-- START OF RECORDED DATA --

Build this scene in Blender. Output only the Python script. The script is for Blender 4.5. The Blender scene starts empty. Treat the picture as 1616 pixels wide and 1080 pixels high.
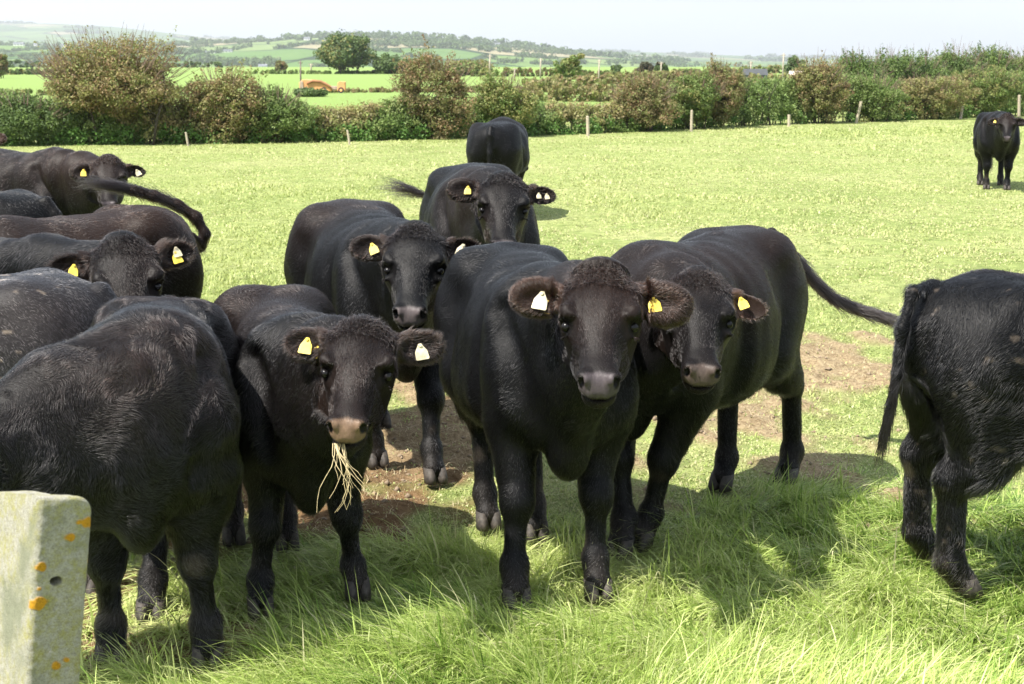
import bpy, math, random, time
import numpy as np
from mathutils import Vector, Matrix
T0 = time.time()
rnd = random.Random(7)
RG = np.random.default_rng(11)
scene = bpy.context.scene
COL = scene.collection
R = math.radians

# ------------------------------------------------------------------ camera
CAM_H, PITCH, FPX = 1.9, R(10.7), 2350.0
cam_d = bpy.data.cameras.new('camera')
cam = bpy.data.objects.new('camera', cam_d)
COL.objects.link(cam)
cam.location = (0, 0, CAM_H)
cam.rotation_euler = (R(90) - PITCH, 0, 0)
cam_d.sensor_width = 36
cam_d.lens = FPX / 1616 * 36
cam_d.clip_start = 0.1
cam_d.clip_end = 30000
cam_d.dof.use_dof = True
cam_d.dof.focus_distance = 5.6
cam_d.dof.aperture_fstop = 11
scene.camera = cam
# ------------------------------------------------------------------ sky, sun, exposure
SUN = Vector((-0.55, -0.38, 1.0)).normalized()        # towards the sun
elev = math.asin(SUN.z)
world = bpy.data.worlds.new('World')
scene.world = world
world.use_nodes = True
nt = world.node_tree
bg = nt.nodes['Background']
sky = nt.nodes.new('ShaderNodeTexSky')
sky.sky_type = 'NISHITA'
sky.sun_disc = False
sky.sun_elevation = elev
sky.sun_rotation = math.atan2(SUN.x, SUN.y)
sky.air_density = 1.0
sky.dust_density = 1.5
sky.ozone_density = 1.0
# thin bright overcast veil mixed over the clear sky
tc = nt.nodes.new('ShaderNodeTexCoord')
mp = nt.nodes.new('ShaderNodeMapping'); mp.inputs['Scale'].default_value = (1, 1, 6)
nz = nt.nodes.new('ShaderNodeTexNoise'); nz.inputs['Scale'].default_value = 2.2; nz.inputs['Detail'].default_value = 6
rp = nt.nodes.new('ShaderNodeMapRange')
rp.inputs['From Min'].default_value = 0.3; rp.inputs['From Max'].default_value = 0.7
rp.inputs['To Min'].default_value = 0.50; rp.inputs['To Max'].default_value = 0.78
mx = nt.nodes.new('ShaderNodeMix'); mx.data_type = 'RGBA'
mx.inputs['B'].default_value = (7.5, 8.3, 9.3, 1)
nt.links.new(tc.outputs['Generated'], mp.inputs['Vector'])
nt.links.new(mp.outputs[0], nz.inputs['Vector'])
nt.links.new(nz.outputs['Fac'], rp.inputs['Value'])
nt.links.new(rp.outputs[0], mx.inputs['Factor'])
nt.links.new(sky.outputs[0], mx.inputs['A'])
nt.links.new(mx.outputs['Result'], bg.inputs['Color'])
bg.inputs['Strength'].default_value = 0.07
sl = bpy.data.lights.new('sun', 'SUN')
sl.energy = 4.6
sl.angle = R(0.5)
sl.color = (1.0, 0.95, 0.87)
sun = bpy.data.objects.new('sun', sl)
COL.objects.link(sun)
sun.rotation_euler = (-SUN).to_track_quat('-Z', 'Y').to_euler()
scene.view_settings.view_transform = 'Standard'
scene.view_settings.look = 'None'
scene.view_settings.exposure = 1.3
scene.view_settings.gamma = 1.0

# ------------------------------------------------------------------ helpers
def Q(px, py, Y):
    """world point at depth Y seen at a pixel of the photograph"""
    a = (px - 808) / FPX; b = (540 - py) / FPX
    d = Vector((a, math.cos(PITCH) + b * math.sin(PITCH), -math.sin(PITCH) + b * math.cos(PITCH)))
    return Vector((0, 0, CAM_H)) + d * (Y / d.y)
def P(px, py, z=0.0):
    a = (px - 808) / FPX; b = (540 - py) / FPX
    d = Vector((a, math.cos(PITCH) + b * math.sin(PITCH), -math.sin(PITCH) + b * math.cos(PITCH)))
    return Vector((0, 0, CAM_H)) + d * ((z - CAM_H) / d.z)
def tag(o, label=None, cat=None, group=None, kind=None):
    if label: o['label'] = label
    if cat: o['category'] = cat
    if group: o['group'] = group
    if kind: o['kind'] = kind
    return o
def empty(name, loc=(0, 0, 0), rz=0):
    o = bpy.data.objects.new(name, None)
    o.empty_display_size = 0.1
    o.location = loc; o.rotation_euler = (0, 0, rz)
    COL.objects.link(o)
    return o
def link(name, me, parent=None, mat=None):
    o = bpy.data.objects.new(name, me)
    COL.objects.link(o)
    if parent is not None: o.parent = parent
    if mat is not None:
        me.materials.clear(); me.materials.append(mat)
    return o
def np_mesh(name, V, faces, cols=None, smooth=True):
    """faces: list of (n,k) int arrays; cols: per-vertex rgb"""
    me = bpy.data.meshes.new(name)
    V = np.asarray(V, np.float32)
    me.vertices.add(len(V)); me.vertices.foreach_set('co', V.ravel())
    idx = np.concatenate([f.ravel() for f in faces]).astype(np.int32)
    cnt = np.concatenate([np.full(len(f), f.shape[1]) for f in faces]).astype(np.int32)
    st = np.concatenate([[0], np.cumsum(cnt)[:-1]]).astype(np.int32)
    me.loops.add(len(idx)); me.loops.foreach_set('vertex_index', idx)
    me.polygons.add(len(cnt)); me.polygons.foreach_set('loop_start', st)
    me.polygons.foreach_set('use_smooth', np.full(len(cnt), smooth))
    me.update(calc_edges=True)
    if cols is not None:
        a = me.color_attributes.new('tint', 'FLOAT_COLOR', 'POINT')
        c = np.ones((len(V), 4), np.float32); c[:, :cols.shape[1]] = cols
        a.data.foreach_set('color', c.ravel())
    return me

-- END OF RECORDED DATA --

**DIRECTIVE:** Return only the lines from the start of the data through the line that contains "R = math.radians", please, copying them exactly and omitting all pictures.

**TASK SOLUTION:**
Build this scene in Blender. Output only the Python script. The script is for Blender 4.5. The Blender scene starts empty. Treat the picture as 1616 pixels wide and 1080 pixels high.
import bpy, math, random, time
import numpy as np
from mathutils import Vector, Matrix
T0 = time.time()
rnd = random.Random(7)
RG = np.random.default_rng(11)
scene = bpy.context.scene
COL = scene.collection
R = math.radians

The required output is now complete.